Rasa ingin tahu siapa sosok penulis itu makin menguat. Beruntung, kakaku bisa menjawab dahaga itu. Setelah tahu sosok Komaruddin Hidayat itu, berkat diskusi dengan kakakku, aku makin kagum. Dia sosok santri. Tamatan Pesantren Pabelan. Aktivis HMI. Wartawan. Alumnus IAIN Ciputat, Fakultas Ushuluddin, Perbandingan Agama. Menempuh progam doktor filsafat di Turki. Segudang cerita itu membuatku merenung. Sosoknya membekas di hati. Menginspirasi hidupku. Ternyata, seorang santri bisa terbuka, berpikiran modern, dan sanggup “menaklukan” dunia. Dahsyat.
Jujur berkat tulisan Komaruddin Hidayat (kini aku memanggilnya Mas Komar) itu, aku jadi tertarik masuk IAIN. Aku bangga jadi muridnya. Bahkan, Mas Komar adalah pembimbing skripsiku. Ketika skripsiku memenangkan beasiswa riset dari Harian Umum Kompas pada 1995, setelah melewati seleksi ketat dan berlapis, Mas Komar adalah orang pertama yang mengucapkan selamat.
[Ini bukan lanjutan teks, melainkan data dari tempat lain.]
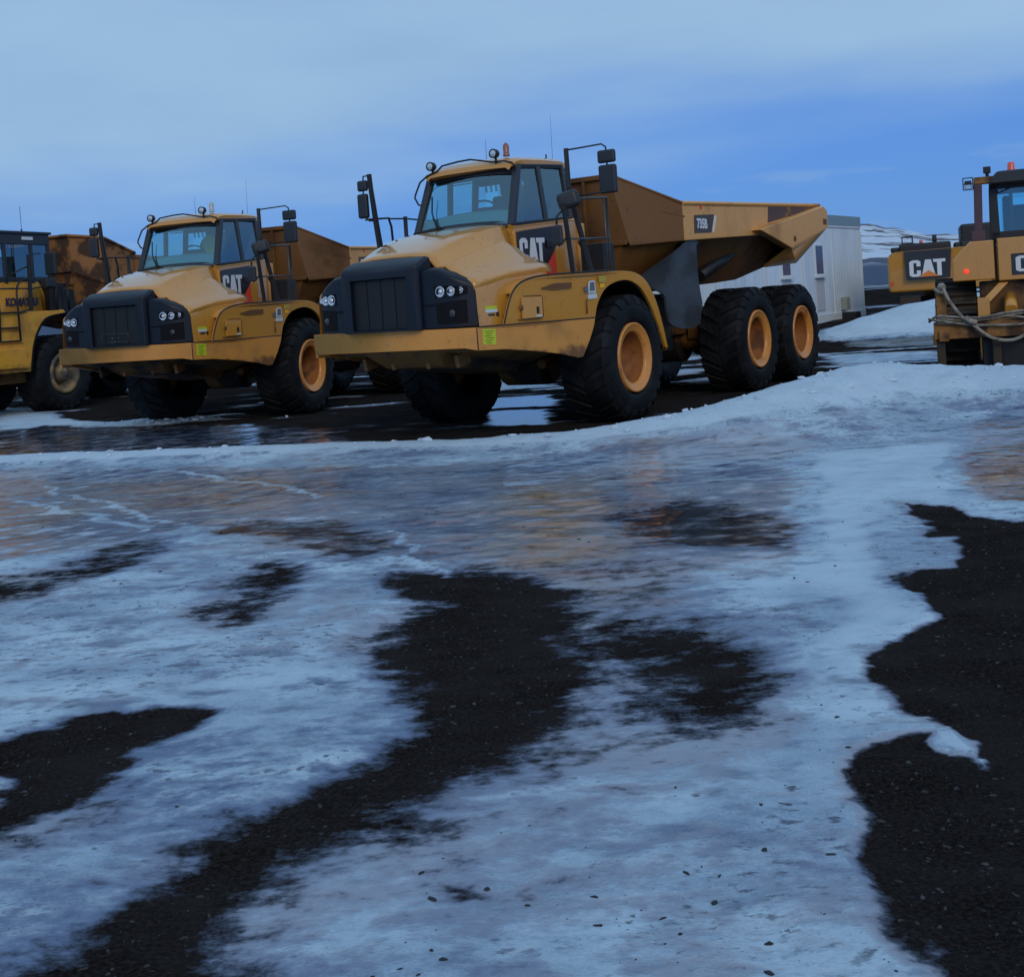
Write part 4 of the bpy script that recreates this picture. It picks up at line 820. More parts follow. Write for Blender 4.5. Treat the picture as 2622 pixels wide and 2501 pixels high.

Aku jadi terharu. Mungkin itu bisa menang karena berkat rekomendasi Mas Komar pula.
Ketika aku “terjerumus” di dunia industri buku, aku juga bangga bisa ikut terlibat mengarsiteki dan mengemas kelahiran buku-buku Mas Komar, terutama yang sangat fenomenal: “Psikologi Kematian”. Buku itu bukan sekadar bestseller abadi, tapi juga mengubah cara berpikir orang tentang kematian. Mengubah ketakutan menjadi kebahagiaan. Tersenyum. Kematian tak lagi angker. Tapi justru menyenangkan: pulang ke kampung ilahi menemui Sang Mahacinta.
Membaca seluruh karya-karya Mas Komar sungguh menyenangkan sekaligus mencerahkan, baik secara intelektual maupun spiritual. Aku juga makin trenyuh, tatkala tahu royalti hasil penjualan buku-bukunya itu disumbagkan untuk beasiswa sekolah anak-anak miskin. Mas Komar tak hanya mampu menaklukan dunia dengan berhasil singgah di 67 negara, tapi sanggup melayani dunia: memuliakan sesama manusia.
Terima kasih Mas Komar sudah menginspirasiku. Mungkin bukan hanya aku yang terinspirasi, tapi juga anak-anak santri di pelosok ufuk negeri. Selamat ulang tahun!